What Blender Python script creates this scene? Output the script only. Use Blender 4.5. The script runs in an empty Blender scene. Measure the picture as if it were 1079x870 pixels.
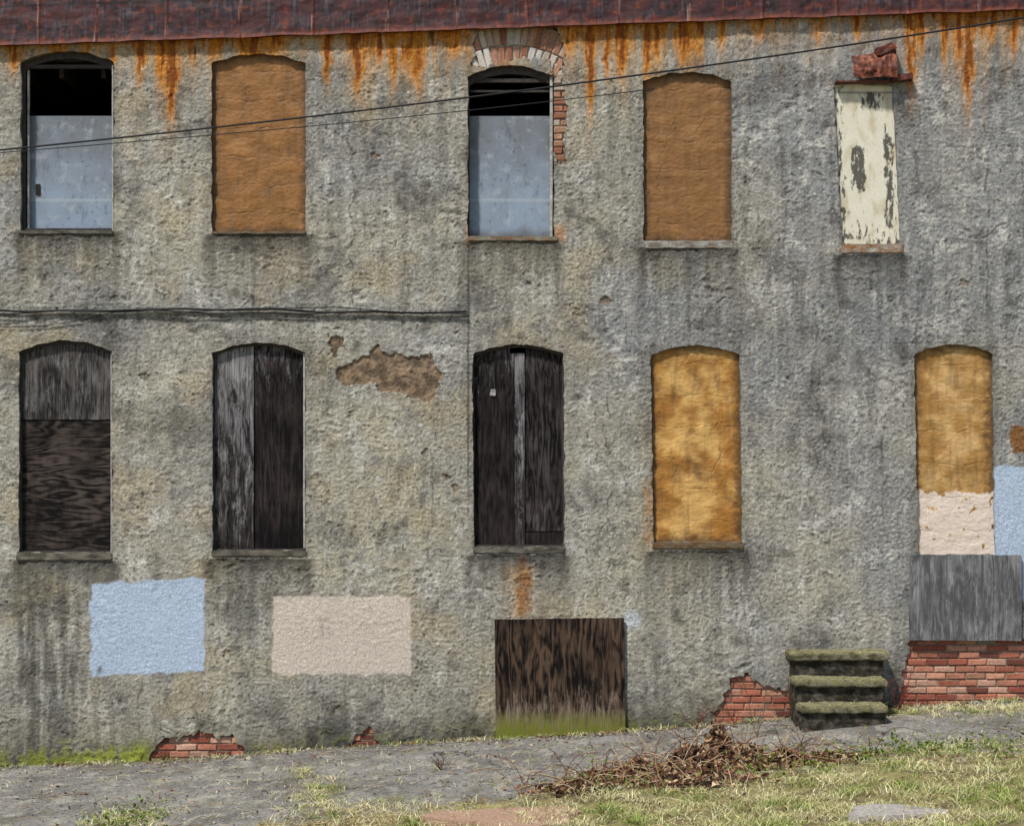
import bpy, bmesh, math, random
import numpy as np
from mathutils import Vector, noise as mnoise
random.seed(4); rng=np.random.default_rng(7)
S=bpy.context.scene
# ---------------------------------------------------------------- helpers
def lin(r,g,b,k=1.0):
    o=[]
    for c in (r,g,b):
        c/=255.0
        o.append((c/12.92 if c<=0.04045 else ((c+0.055)/1.055)**2.4)*k)
    return np.array(o)
_a=np.linspace(0,2*math.pi,256,endpoint=False); GX=np.cos(_a); GY=np.sin(_a)
def hsh(xi,yi,s):
    n=(xi*374761393+yi*668265263+s*974126177)&0xffffffff
    n=((n^(n>>13))*127412617)&0xffffffff
    return (n^(n>>15))&255
def perlin(x,y,s=0):
    x=np.asarray(x,float);y=np.asarray(y,float)
    x,y=np.broadcast_arrays(x,y)
    xf=np.floor(x);yf=np.floor(y);xi=xf.astype(np.int64);yi=yf.astype(np.int64)
    fx=x-xf;fy=y-yf
    u=fx*fx*fx*(fx*(fx*6-15)+10);v=fy*fy*fy*(fy*(fy*6-15)+10)
    def g(i,j):
        h=hsh(xi+i,yi+j,s); return GX[h]*(fx-i)+GY[h]*(fy-j)
    a=g(0,0);b=g(1,0);c=g(0,1);d=g(1,1)
    return ((a+(b-a)*u)+((c+(d-c)*u)-(a+(b-a)*u))*v)*1.5
def fbm(x,y,s=0,o=4,gain=0.5):
    r=0;a=1;t=0
    for i in range(o):
        r=r+a*perlin(x*2**i,y*2**i,s+i*17);t+=a;a*=gain
    return r/t*1.3
def sst(a,b,x):
    t=np.clip((x-a)/(b-a),0,1); return t*t*(3-2*t)
def mixc(c,d,f):
    f=np.asarray(f)[...,None]
    return c*(1-f)+np.asarray(d)*f

def mesh_quads(name,v,f,mat,col=None,parent=None,smooth=True):
    v=np.asarray(v,np.float32);f=np.asarray(f,np.int32)
    k=f.shape[1]
    me=bpy.data.meshes.new(name)
    me.vertices.add(len(v));me.vertices.foreach_set('co',v.ravel())
    me.loops.add(f.size);me.loops.foreach_set('vertex_index',f.ravel())
    me.polygons.add(len(f));me.polygons.foreach_set('loop_start',np.arange(len(f),dtype=np.int32)*k)
    me.update(calc_edges=True)
    if isinstance(smooth,bool): me.polygons.foreach_set('use_smooth',np.full(len(f),smooth))
    else: me.polygons.foreach_set('use_smooth',smooth)
    if col is not None:
        col=np.asarray(col,float)
        if col.ndim==1: col=np.tile(col,(len(v),1))
        a=me.attributes.new('Col','FLOAT_COLOR','POINT')
        a.data.foreach_set('color',np.hstack([np.clip(col,0,1),np.ones((len(col),1))]).astype(np.float32).ravel())
    me.materials.append(mat)
    ob=bpy.data.objects.new(name,me);S.collection.objects.link(ob)
    if parent: ob.parent=parent
    return ob
def empty(name):
    e=bpy.data.objects.new(name,None);S.collection.objects.link(e);e.empty_display_size=0.3;return e
def gridfaces(nx,nz):
    i,j=np.meshgrid(np.arange(nx-1),np.arange(nz-1))
    a=(j*nx+i).ravel()
    return np.stack([a,a+1,a+1+nx,a+nx],1)

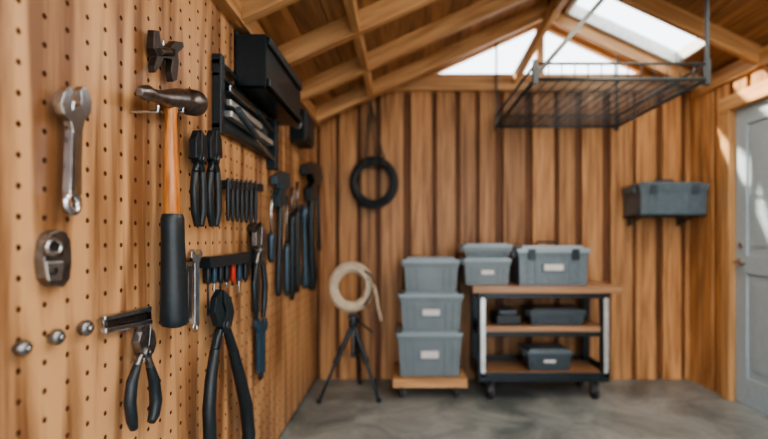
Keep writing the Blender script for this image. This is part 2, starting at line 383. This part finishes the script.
def wrench(name,x,y0,y1,hw,sw,mat,w=0.025,mat2=None):
    b=MB()
    b.poly([(x-hw*.3,y0),(x-hw*.5,y0+hw*.3),(x-hw*.5,y0+hw*.8),(x-sw/2,y0+hw*1.3),(x-sw/2,y1-hw*.5),(x+sw/2,y1-hw*.5),(x+sw/2,y0+hw*1.3),(x+hw*.5,y0+hw*.8),(x+hw*.5,y0+hw*.3),(x+hw*.3,y0),(x+hw*.15,y0+hw*.5),(x-hw*.15,y0+hw*.5)],w-0.008,w+0.008,mat)
    c=WL(x,y1-hw*.3,w); r=hw*.38*c.y/F; b.ring(c,(0,1,0),(0,0,1),r,r,r*.35,mat2 or mat,20,8)
    b.peg(x,y0+hw*1.1,w); b.make(name,0.002)
wrench('open_end_wrench',195,249,330,11,4.5,'steel')
wrench('open_end_wrench',188,262,322,8,3.5,'dsteel')
b=MB()
b.poly([(225,180),(259,184),(259,192),(225,189)],0.0,0.045,'blackp')
for i in range(7):
    x=228+i*4.6; y=188+i*.5
    b.wt([(x,y-10,3),(x,y,4),(x,y+12,4.6),(x,y+28,4.2),(x,y+33,2.5)],0.04,'black',10)
b.make('bit_driver_rack',0.002)
b=MB()
b.box((XL,2.02,1.80),(XL+0.135,2.70,1.815),'blackp'); b.box((XL,2.02,1.80),(XL+0.012,2.70,2.05),'blackp')
b.box((XL+.125,2.02,1.80),(XL+0.135,2.70,2.03),'blackp'); b.box((XL,2.02,1.80),(XL+0.135,2.032,2.03),'blackp'); b.box((XL,2.688,1.80),(XL+0.135,2.70,2.03),'blackp')
b.box((XL+.135,2.04,1.815),(XL+0.15,2.68,1.85),'black'); b.box((XL+.135,2.04,1.99),(XL+0.15,2.68,2.03),'black')
for i in range(4): b.box((XL+.02,2.08+i*.15,1.82),(XL+.11,2.19+i*.15,2.0),'bindark')
b.make('tool_bin_tray',0.004)
b=MB()
def wb(y0,y1,z0,z1,w0,w1,mat): b.box((XL+w0,y0,z0),(XL+w1,y1,z1),mat,1)
wb(1.79,2.55,1.58,1.60,0,0.03,'blackp'); wb(1.79,2.0,1.82,1.84,0,0.03,'blackp'); wb(1.79,1.83,1.56,1.86,0,0.035,'blackp'); wb(2.50,2.56,1.53,1.79,0,0.05,'blackp'); wb(1.79,2.56,1.775,1.79,0,.03,'blackp')
wb(1.83,2.5,1.60,1.78,0,0.008,'bindark')
wb(1.86,2.35,1.74,1.765,0.02,0.045,'steel'); wb(1.88,2.3,1.69,1.715,0.02,0.04,'alu'); wb(1.86,2.45,1.64,1.665,0.02,0.05,'alu')
b.cyl((XL+.06,1.9,1.68),(XL+.06,2.15,1.62),0.014,'bindark'); b.cyl((XL+.05,2.15,1.62),(XL+.05,2.45,1.57),0.008,'steel')
b.cyl((XL+.045,2.2,1.75),(XL+.045,2.42,1.71),0.014,'black')
b.make('spirit_level_rack',0.003)
b=MB(); b.box((XL,3.0,1.78),(XL+.10,3.28,1.98),'blackp'); b.box((XL+.10,3.02,1.80),(XL+.11,3.26,1.96),'black'); b.cyl((XL+.05,2.99,1.88),(XL+.05,3.005,1.88),.03,'dsteel'); b.make('battery_charger',0.006)
wrench('adjustable_wrench',256,222,318,12,5,'blackp',0.015,'blue')
pliers('lineman_pliers',[[(258,226),(254,232),(254,246),(259,250)],[(260,226),(265,232),(265,246),(259,250)]],(259.5,250,5),
  [(258,252,6),(256,264,5),(254,285,6),(255,305,6),(256,318,4)],[(261,252,6),(263,264,5),(265,285,6),(264,305,6),(263,318,4)],jm='dsteel',hm='blackp',w=.066)
wrench('pipe_wrench',261,318,378,11,6,'blue',0.03,'blackp')
b=MB()
b.poly([(274,176),(280,171),(287,174),(288,186),(283,192),(284,205),(277,207),(276,195),(279,188),(279,182),(274,184)],0.02,0.05,'teal')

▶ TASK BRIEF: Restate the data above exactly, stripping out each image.

▶ WRITTEN ANSWER:
What Blender Python script creates this scene? Output the script only. Use Blender 4.5. The script runs in an empty Blender scene. Measure the picture as if it were 1079x870 pixels.
import bpy, bmesh, math, random
import numpy as np
from mathutils import Vector, noise as mnoise
random.seed(4); rng=np.random.default_rng(7)
S=bpy.context.scene
# ---------------------------------------------------------------- helpers
def lin(r,g,b,k=1.0):
    o=[]
    for c in (r,g,b):
        c/=255.0
        o.append((c/12.92 if c<=0.04045 else ((c+0.055)/1.055)**2.4)*k)
    return np.array(o)
_a=np.linspace(0,2*math.pi,256,endpoint=False); GX=np.cos(_a); GY=np.sin(_a)
def hsh(xi,yi,s):
    n=(xi*374761393+yi*668265263+s*974126177)&0xffffffff
    n=((n^(n>>13))*127412617)&0xffffffff
    return (n^(n>>15))&255
def perlin(x,y,s=0):
    x=np.asarray(x,float);y=np.asarray(y,float)
    x,y=np.broadcast_arrays(x,y)
    xf=np.floor(x);yf=np.floor(y);xi=xf.astype(np.int64);yi=yf.astype(np.int64)
    fx=x-xf;fy=y-yf
    u=fx*fx*fx*(fx*(fx*6-15)+10);v=fy*fy*fy*(fy*(fy*6-15)+10)
    def g(i,j):
        h=hsh(xi+i,yi+j,s); return GX[h]*(fx-i)+GY[h]*(fy-j)
    a=g(0,0);b=g(1,0);c=g(0,1);d=g(1,1)
    return ((a+(b-a)*u)+((c+(d-c)*u)-(a+(b-a)*u))*v)*1.5
def fbm(x,y,s=0,o=4,gain=0.5):
    r=0;a=1;t=0
    for i in range(o):
        r=r+a*perlin(x*2**i,y*2**i,s+i*17);t+=a;a*=gain
    return r/t*1.3
def sst(a,b,x):
    t=np.clip((x-a)/(b-a),0,1); return t*t*(3-2*t)
def mixc(c,d,f):
    f=np.asarray(f)[...,None]
    return c*(1-f)+np.asarray(d)*f

def mesh_quads(name,v,f,mat,col=None,parent=None,smooth=True):
    v=np.asarray(v,np.float32);f=np.asarray(f,np.int32)
    k=f.shape[1]
    me=bpy.data.meshes.new(name)
    me.vertices.add(len(v));me.vertices.foreach_set('co',v.ravel())
    me.loops.add(f.size);me.loops.foreach_set('vertex_index',f.ravel())
    me.polygons.add(len(f));me.polygons.foreach_set('loop_start',np.arange(len(f),dtype=np.int32)*k)
    me.update(calc_edges=True)
    if isinstance(smooth,bool): me.polygons.foreach_set('use_smooth',np.full(len(f),smooth))
    else: me.polygons.foreach_set('use_smooth',smooth)
    if col is not None:
        col=np.asarray(col,float)
        if col.ndim==1: col=np.tile(col,(len(v),1))
        a=me.attributes.new('Col','FLOAT_COLOR','POINT')
        a.data.foreach_set('color',np.hstack([np.clip(col,0,1),np.ones((len(col),1))]).astype(np.float32).ravel())
    me.materials.append(mat)
    ob=bpy.data.objects.new(name,me);S.collection.objects.link(ob)
    if parent: ob.parent=parent
    return ob
def empty(name):
    e=bpy.data.objects.new(name,None);S.collection.objects.link(e);e.empty_display_size=0.3;return e
def gridfaces(nx,nz):
    i,j=np.meshgrid(np.arange(nx-1),np.arange(nz-1))
    a=(j*nx+i).ravel()
    return np.stack([a,a+1,a+1+nx,a+nx],1)

Keep writing the Blender script for this image. This is part 2, starting at line 383. This part finishes the script.
def wrench(name,x,y0,y1,hw,sw,mat,w=0.025,mat2=None):
    b=MB()
    b.poly([(x-hw*.3,y0),(x-hw*.5,y0+hw*.3),(x-hw*.5,y0+hw*.8),(x-sw/2,y0+hw*1.3),(x-sw/2,y1-hw*.5),(x+sw/2,y1-hw*.5),(x+sw/2,y0+hw*1.3),(x+hw*.5,y0+hw*.8),(x+hw*.5,y0+hw*.3),(x+hw*.3,y0),(x+hw*.15,y0+hw*.5),(x-hw*.15,y0+hw*.5)],w-0.008,w+0.008,mat)
    c=WL(x,y1-hw*.3,w); r=hw*.38*c.y/F; b.ring(c,(0,1,0),(0,0,1),r,r,r*.35,mat2 or mat,20,8)
    b.peg(x,y0+hw*1.1,w); b.make(name,0.002)
wrench('open_end_wrench',195,249,330,11,4.5,'steel')
wrench('open_end_wrench',188,262,322,8,3.5,'dsteel')
b=MB()
b.poly([(225,180),(259,184),(259,192),(225,189)],0.0,0.045,'blackp')
for i in range(7):
    x=228+i*4.6; y=188+i*.5
    b.wt([(x,y-10,3),(x,y,4),(x,y+12,4.6),(x,y+28,4.2),(x,y+33,2.5)],0.04,'black',10)
b.make('bit_driver_rack',0.002)
b=MB()
b.box((XL,2.02,1.80),(XL+0.135,2.70,1.815),'blackp'); b.box((XL,2.02,1.80),(XL+0.012,2.70,2.05),'blackp')
b.box((XL+.125,2.02,1.80),(XL+0.135,2.70,2.03),'blackp'); b.box((XL,2.02,1.80),(XL+0.135,2.032,2.03),'blackp'); b.box((XL,2.688,1.80),(XL+0.135,2.70,2.03),'blackp')
b.box((XL+.135,2.04,1.815),(XL+0.15,2.68,1.85),'black'); b.box((XL+.135,2.04,1.99),(XL+0.15,2.68,2.03),'black')
for i in range(4): b.box((XL+.02,2.08+i*.15,1.82),(XL+.11,2.19+i*.15,2.0),'bindark')
b.make('tool_bin_tray',0.004)
b=MB()
def wb(y0,y1,z0,z1,w0,w1,mat): b.box((XL+w0,y0,z0),(XL+w1,y1,z1),mat,1)
wb(1.79,2.55,1.58,1.60,0,0.03,'blackp'); wb(1.79,2.0,1.82,1.84,0,0.03,'blackp'); wb(1.79,1.83,1.56,1.86,0,0.035,'blackp'); wb(2.50,2.56,1.53,1.79,0,0.05,'blackp'); wb(1.79,2.56,1.775,1.79,0,.03,'blackp')
wb(1.83,2.5,1.60,1.78,0,0.008,'bindark')
wb(1.86,2.35,1.74,1.765,0.02,0.045,'steel'); wb(1.88,2.3,1.69,1.715,0.02,0.04,'alu'); wb(1.86,2.45,1.64,1.665,0.02,0.05,'alu')
b.cyl((XL+.06,1.9,1.68),(XL+.06,2.15,1.62),0.014,'bindark'); b.cyl((XL+.05,2.15,1.62),(XL+.05,2.45,1.57),0.008,'steel')
b.cyl((XL+.045,2.2,1.75),(XL+.045,2.42,1.71),0.014,'black')
b.make('spirit_level_rack',0.003)
b=MB(); b.box((XL,3.0,1.78),(XL+.10,3.28,1.98),'blackp'); b.box((XL+.10,3.02,1.80),(XL+.11,3.26,1.96),'black'); b.cyl((XL+.05,2.99,1.88),(XL+.05,3.005,1.88),.03,'dsteel'); b.make('battery_charger',0.006)
wrench('adjustable_wrench',256,222,318,12,5,'blackp',0.015,'blue')
pliers('lineman_pliers',[[(258,226),(254,232),(254,246),(259,250)],[(260,226),(265,232),(265,246),(259,250)]],(259.5,250,5),
  [(258,252,6),(256,264,5),(254,285,6),(255,305,6),(256,318,4)],[(261,252,6),(263,264,5),(265,285,6),(264,305,6),(263,318,4)],jm='dsteel',hm='blackp',w=.066)
wrench('pipe_wrench',261,318,378,11,6,'blue',0.03,'blackp')
b=MB()
b.poly([(274,176),(280,171),(287,174),(288,186),(283,192),(284,205),(277,207),(276,195),(279,188),(279,182),(274,184)],0.02,0.05,'teal')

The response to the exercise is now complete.